Produce an exact copy of the lines below that run from the line containing "Recreate this scene" to the line containing "R = math.radians", inclusive; any picture is omitted.

— Start —

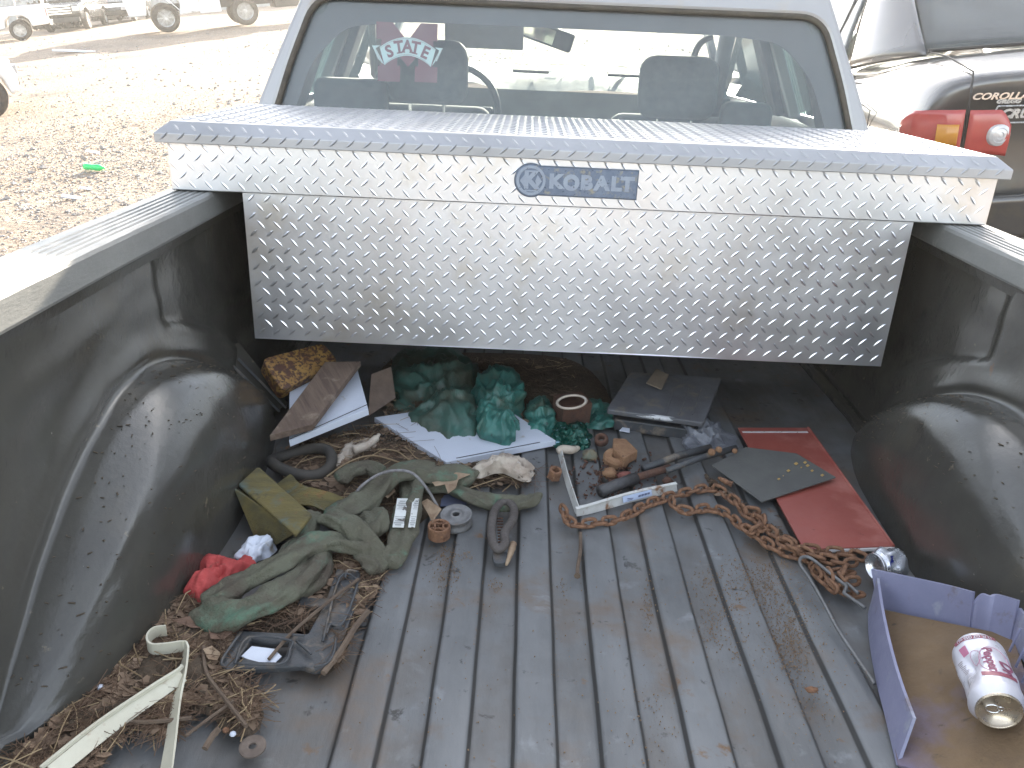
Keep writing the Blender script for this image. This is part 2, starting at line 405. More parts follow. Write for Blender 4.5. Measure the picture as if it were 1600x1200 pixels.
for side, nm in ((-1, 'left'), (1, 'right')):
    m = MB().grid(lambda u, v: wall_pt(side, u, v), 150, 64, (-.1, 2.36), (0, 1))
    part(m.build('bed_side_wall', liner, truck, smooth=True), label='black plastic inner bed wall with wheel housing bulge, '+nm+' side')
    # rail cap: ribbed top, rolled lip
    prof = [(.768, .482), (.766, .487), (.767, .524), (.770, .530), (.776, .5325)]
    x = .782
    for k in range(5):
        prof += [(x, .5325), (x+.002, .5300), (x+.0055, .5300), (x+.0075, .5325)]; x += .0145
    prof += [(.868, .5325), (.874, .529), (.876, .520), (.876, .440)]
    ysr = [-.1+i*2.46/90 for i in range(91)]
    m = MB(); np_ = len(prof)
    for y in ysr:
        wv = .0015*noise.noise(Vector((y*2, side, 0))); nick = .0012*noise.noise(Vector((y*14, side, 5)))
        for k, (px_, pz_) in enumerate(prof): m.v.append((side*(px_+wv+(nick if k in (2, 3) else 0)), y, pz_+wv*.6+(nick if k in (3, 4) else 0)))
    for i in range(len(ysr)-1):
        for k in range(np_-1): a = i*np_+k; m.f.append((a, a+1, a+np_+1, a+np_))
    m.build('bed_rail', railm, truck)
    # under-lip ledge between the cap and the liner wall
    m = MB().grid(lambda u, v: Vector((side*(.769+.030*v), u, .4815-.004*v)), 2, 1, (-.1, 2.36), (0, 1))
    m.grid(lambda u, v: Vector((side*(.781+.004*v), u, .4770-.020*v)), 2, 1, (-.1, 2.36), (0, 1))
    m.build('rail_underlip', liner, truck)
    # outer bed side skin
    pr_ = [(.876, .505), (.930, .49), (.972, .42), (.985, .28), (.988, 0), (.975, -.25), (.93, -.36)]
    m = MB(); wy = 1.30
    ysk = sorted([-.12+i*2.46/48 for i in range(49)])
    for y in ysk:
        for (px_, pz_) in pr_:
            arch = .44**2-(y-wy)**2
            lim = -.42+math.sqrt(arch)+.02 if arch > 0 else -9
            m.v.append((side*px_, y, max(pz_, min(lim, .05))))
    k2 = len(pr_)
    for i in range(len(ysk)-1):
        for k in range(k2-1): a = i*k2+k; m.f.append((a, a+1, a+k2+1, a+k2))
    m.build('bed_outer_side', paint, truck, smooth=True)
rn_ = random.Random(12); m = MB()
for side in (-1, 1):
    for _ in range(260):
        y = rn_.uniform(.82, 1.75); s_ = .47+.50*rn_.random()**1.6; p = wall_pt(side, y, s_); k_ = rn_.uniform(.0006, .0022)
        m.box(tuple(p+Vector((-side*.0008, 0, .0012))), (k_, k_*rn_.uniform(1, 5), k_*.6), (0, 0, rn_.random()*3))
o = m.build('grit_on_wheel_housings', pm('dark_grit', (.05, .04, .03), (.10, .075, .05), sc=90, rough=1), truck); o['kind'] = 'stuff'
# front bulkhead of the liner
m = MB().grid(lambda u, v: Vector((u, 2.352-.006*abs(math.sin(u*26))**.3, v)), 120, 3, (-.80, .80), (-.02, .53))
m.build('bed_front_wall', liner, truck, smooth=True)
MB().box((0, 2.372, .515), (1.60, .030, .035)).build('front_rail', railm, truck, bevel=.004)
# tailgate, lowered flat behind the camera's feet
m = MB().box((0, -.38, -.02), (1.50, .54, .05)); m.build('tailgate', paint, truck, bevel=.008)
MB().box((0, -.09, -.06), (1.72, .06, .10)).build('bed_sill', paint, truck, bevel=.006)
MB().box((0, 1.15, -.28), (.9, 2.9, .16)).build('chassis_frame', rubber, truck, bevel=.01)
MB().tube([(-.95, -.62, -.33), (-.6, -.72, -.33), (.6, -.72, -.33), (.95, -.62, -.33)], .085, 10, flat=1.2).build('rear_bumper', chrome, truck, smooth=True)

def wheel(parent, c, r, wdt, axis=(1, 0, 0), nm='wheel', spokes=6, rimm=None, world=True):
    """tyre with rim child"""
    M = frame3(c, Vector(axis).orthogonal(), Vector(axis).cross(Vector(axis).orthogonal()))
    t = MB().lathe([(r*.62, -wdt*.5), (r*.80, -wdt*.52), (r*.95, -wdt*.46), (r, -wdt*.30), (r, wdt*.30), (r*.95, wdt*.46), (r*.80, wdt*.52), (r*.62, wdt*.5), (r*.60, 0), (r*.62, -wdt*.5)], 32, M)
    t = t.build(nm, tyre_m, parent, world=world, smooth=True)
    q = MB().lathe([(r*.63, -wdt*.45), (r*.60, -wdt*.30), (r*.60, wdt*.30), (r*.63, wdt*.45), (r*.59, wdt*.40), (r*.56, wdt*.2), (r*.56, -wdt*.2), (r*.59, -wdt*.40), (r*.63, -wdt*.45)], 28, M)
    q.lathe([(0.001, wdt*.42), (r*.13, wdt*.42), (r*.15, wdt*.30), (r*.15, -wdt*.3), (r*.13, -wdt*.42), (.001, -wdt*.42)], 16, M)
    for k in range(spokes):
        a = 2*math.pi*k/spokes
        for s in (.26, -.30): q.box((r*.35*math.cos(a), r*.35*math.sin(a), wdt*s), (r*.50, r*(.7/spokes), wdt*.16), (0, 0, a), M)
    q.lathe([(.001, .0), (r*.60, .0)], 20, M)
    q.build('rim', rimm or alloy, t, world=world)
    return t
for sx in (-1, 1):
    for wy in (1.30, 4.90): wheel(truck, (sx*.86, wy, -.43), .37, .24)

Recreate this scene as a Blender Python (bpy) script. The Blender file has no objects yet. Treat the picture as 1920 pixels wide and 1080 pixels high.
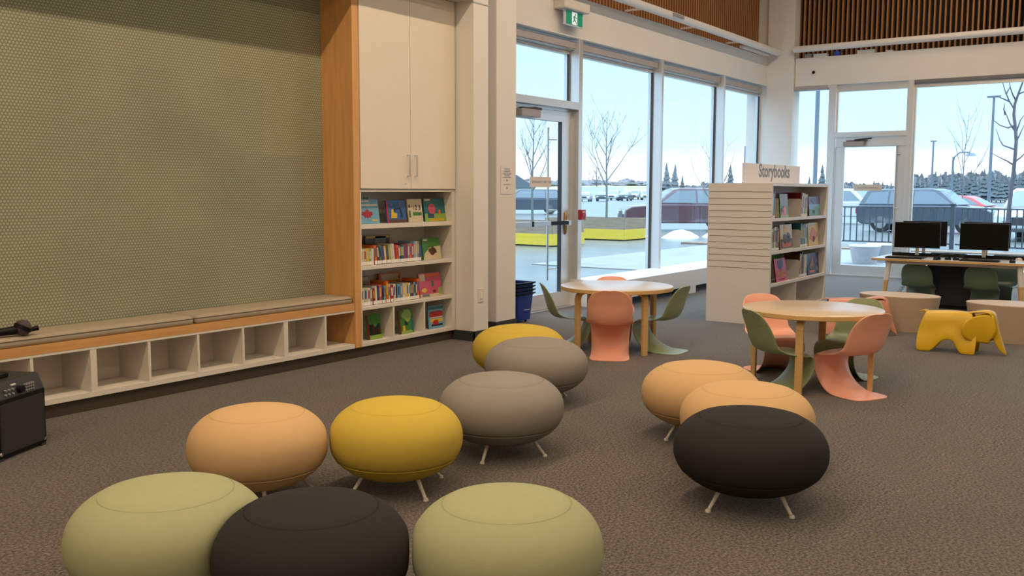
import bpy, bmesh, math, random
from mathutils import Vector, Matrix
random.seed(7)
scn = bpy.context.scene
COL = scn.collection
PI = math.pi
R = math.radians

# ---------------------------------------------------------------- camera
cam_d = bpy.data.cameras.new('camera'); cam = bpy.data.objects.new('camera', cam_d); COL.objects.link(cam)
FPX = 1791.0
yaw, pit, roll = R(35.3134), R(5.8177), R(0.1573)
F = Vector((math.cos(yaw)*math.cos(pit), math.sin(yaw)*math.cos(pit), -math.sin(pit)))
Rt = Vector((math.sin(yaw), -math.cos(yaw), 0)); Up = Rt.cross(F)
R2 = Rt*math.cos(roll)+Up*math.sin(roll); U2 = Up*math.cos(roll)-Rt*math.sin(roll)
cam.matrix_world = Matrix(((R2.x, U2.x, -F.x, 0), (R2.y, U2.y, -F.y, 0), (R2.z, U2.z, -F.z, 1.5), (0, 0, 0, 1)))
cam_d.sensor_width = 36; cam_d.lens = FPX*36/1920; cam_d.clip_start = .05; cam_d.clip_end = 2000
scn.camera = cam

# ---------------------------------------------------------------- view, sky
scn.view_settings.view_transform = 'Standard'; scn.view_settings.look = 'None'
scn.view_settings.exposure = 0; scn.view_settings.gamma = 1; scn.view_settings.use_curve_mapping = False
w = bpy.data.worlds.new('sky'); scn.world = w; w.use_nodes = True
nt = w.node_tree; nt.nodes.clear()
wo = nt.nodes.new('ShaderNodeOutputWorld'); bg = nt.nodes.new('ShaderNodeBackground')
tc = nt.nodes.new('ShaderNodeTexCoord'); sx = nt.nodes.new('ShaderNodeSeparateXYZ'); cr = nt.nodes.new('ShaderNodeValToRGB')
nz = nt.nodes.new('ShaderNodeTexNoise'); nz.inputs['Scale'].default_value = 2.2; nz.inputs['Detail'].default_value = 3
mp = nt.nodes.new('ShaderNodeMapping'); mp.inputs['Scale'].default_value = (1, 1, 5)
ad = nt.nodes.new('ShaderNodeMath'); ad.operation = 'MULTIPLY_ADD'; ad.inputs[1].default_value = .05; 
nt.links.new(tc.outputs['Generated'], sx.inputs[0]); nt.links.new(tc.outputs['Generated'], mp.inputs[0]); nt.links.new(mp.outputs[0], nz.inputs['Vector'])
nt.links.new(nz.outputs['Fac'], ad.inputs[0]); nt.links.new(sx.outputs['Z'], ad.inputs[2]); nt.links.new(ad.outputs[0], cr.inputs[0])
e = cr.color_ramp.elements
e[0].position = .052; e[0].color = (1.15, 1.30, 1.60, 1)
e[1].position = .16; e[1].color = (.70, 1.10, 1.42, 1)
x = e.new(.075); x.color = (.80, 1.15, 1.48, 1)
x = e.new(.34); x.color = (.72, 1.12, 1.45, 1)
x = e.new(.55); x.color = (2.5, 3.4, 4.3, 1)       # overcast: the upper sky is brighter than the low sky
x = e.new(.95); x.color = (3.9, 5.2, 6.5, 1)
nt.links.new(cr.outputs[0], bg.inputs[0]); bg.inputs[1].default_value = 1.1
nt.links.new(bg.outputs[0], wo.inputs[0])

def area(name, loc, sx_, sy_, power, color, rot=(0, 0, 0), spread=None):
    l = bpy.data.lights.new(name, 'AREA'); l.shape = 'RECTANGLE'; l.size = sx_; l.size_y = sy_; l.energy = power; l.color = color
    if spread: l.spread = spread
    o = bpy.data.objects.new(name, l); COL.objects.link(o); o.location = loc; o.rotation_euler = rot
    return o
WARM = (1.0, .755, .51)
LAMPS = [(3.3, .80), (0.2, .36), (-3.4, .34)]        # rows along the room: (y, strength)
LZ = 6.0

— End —

§ Correct output
Recreate this scene as a Blender Python (bpy) script. The Blender file has no objects yet. Treat the picture as 1920 pixels wide and 1080 pixels high.
import bpy, bmesh, math, random
from mathutils import Vector, Matrix
random.seed(7)
scn = bpy.context.scene
COL = scn.collection
PI = math.pi
R = math.radians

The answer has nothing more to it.